╭─ Dataset entries
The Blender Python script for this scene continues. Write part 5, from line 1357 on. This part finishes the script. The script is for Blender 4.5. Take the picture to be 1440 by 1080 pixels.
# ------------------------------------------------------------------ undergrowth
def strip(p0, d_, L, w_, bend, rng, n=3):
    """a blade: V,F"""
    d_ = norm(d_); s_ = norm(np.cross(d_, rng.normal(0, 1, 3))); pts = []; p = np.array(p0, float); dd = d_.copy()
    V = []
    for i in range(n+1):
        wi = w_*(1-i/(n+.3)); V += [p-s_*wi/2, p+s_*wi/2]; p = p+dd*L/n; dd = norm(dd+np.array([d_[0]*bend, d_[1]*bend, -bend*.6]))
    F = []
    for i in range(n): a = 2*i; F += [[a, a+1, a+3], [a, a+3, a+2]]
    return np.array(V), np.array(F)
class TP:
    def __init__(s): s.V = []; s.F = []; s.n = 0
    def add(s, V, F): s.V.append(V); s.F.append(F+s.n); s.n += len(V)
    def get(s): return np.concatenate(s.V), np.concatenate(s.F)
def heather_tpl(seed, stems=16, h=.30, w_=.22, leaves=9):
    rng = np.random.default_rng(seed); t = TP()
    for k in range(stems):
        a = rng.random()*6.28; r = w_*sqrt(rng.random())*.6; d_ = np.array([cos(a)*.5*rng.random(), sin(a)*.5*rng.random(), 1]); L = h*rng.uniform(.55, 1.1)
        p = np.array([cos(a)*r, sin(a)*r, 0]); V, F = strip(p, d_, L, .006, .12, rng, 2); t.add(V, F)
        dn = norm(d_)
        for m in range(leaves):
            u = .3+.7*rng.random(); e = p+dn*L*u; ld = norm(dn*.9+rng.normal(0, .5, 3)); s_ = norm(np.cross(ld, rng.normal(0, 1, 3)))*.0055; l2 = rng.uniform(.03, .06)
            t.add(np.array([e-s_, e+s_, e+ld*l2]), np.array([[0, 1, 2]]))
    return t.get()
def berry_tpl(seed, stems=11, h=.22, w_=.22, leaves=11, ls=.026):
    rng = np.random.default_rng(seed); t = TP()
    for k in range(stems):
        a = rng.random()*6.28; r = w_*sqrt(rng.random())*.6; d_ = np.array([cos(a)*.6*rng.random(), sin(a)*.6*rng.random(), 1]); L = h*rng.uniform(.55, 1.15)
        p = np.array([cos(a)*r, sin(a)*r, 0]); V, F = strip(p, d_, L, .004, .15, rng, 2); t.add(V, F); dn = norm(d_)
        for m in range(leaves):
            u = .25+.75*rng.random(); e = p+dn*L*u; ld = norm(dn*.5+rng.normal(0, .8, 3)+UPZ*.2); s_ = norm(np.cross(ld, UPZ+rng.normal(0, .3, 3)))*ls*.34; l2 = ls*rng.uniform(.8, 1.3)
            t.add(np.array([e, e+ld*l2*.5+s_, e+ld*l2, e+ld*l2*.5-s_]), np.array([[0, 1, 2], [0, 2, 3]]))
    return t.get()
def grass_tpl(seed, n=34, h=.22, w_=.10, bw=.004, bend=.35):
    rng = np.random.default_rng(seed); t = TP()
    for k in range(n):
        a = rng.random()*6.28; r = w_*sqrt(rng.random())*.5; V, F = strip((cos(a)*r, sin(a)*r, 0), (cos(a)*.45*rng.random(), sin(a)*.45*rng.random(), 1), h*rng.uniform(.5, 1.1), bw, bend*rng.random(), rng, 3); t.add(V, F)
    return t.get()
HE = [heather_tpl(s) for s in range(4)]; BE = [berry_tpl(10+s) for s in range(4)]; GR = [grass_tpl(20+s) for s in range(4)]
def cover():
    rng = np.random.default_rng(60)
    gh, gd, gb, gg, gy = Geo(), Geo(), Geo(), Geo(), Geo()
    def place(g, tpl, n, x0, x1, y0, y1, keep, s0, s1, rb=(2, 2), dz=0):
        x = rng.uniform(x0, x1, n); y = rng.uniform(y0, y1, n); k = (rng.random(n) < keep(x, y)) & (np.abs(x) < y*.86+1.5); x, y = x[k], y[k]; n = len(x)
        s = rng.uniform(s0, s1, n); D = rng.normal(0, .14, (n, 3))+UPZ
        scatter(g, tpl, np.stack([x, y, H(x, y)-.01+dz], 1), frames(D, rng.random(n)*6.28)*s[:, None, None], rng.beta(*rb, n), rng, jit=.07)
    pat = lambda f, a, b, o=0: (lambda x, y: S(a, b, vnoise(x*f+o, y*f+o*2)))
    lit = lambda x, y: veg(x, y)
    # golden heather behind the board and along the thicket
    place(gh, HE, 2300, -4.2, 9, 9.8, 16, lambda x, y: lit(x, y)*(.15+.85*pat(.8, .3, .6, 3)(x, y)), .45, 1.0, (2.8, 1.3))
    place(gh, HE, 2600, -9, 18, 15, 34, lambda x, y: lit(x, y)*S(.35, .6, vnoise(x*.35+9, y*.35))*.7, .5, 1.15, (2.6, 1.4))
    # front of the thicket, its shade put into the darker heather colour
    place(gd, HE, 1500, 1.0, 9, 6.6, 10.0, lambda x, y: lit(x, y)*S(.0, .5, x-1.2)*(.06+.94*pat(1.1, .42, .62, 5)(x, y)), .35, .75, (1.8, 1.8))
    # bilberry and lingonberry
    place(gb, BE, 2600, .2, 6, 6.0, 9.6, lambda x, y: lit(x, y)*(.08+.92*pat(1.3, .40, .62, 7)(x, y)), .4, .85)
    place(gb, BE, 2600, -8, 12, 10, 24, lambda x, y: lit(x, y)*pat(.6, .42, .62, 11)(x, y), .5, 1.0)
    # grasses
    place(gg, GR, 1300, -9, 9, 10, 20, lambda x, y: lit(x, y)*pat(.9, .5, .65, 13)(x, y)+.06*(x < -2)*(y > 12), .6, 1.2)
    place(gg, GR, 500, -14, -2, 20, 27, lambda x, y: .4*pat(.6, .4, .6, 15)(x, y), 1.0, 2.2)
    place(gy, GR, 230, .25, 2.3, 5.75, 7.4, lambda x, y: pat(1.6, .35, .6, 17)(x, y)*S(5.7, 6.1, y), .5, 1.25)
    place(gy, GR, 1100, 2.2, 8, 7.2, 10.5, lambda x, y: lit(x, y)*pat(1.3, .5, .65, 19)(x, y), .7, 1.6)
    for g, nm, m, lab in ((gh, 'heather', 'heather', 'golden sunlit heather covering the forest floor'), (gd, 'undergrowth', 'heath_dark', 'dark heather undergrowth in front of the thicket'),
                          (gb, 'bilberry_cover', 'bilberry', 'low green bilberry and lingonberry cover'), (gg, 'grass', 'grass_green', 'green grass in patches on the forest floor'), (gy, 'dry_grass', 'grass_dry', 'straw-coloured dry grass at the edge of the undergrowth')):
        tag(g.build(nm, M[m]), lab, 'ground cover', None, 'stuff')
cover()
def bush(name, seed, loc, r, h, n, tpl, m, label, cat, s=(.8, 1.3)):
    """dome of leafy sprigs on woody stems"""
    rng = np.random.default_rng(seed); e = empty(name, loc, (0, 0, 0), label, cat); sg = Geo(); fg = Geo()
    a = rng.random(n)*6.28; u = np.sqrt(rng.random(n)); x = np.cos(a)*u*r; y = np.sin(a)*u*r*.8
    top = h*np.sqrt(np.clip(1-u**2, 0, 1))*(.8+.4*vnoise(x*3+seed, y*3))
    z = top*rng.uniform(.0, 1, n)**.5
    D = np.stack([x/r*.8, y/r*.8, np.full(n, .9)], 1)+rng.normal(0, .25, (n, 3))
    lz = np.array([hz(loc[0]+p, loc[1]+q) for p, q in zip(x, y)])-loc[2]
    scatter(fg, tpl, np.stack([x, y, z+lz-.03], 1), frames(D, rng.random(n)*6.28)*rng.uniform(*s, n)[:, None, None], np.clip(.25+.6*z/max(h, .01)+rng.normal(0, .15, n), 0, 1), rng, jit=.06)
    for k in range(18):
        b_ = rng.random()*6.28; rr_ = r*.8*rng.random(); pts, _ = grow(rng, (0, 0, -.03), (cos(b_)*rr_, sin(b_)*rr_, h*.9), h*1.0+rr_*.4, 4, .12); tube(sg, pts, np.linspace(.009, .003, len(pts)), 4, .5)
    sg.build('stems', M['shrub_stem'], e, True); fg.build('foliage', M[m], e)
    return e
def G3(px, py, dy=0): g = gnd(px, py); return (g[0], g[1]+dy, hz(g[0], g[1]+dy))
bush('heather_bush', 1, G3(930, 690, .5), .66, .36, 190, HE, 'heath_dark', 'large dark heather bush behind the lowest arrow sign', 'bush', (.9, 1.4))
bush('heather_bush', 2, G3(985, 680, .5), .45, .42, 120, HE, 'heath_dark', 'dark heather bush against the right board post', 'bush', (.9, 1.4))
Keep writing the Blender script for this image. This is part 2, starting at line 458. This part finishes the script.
╰─
Stated exercise => Retype exactly, please, each line from the line that contains "sign', 'bush', (.9, 1.4))" through the last line of the entries above, with nothing added.

In response =>
bush('heather_bush', 1, G3(930, 690, .5), .66, .36, 190, HE, 'heath_dark', 'large dark heather bush behind the lowest arrow sign', 'bush', (.9, 1.4))
bush('heather_bush', 2, G3(985, 680, .5), .45, .42, 120, HE, 'heath_dark', 'dark heather bush against the right board post', 'bush', (.9, 1.4))
Keep writing the Blender script for this image. This is part 2, starting at line 458. This part finishes the script.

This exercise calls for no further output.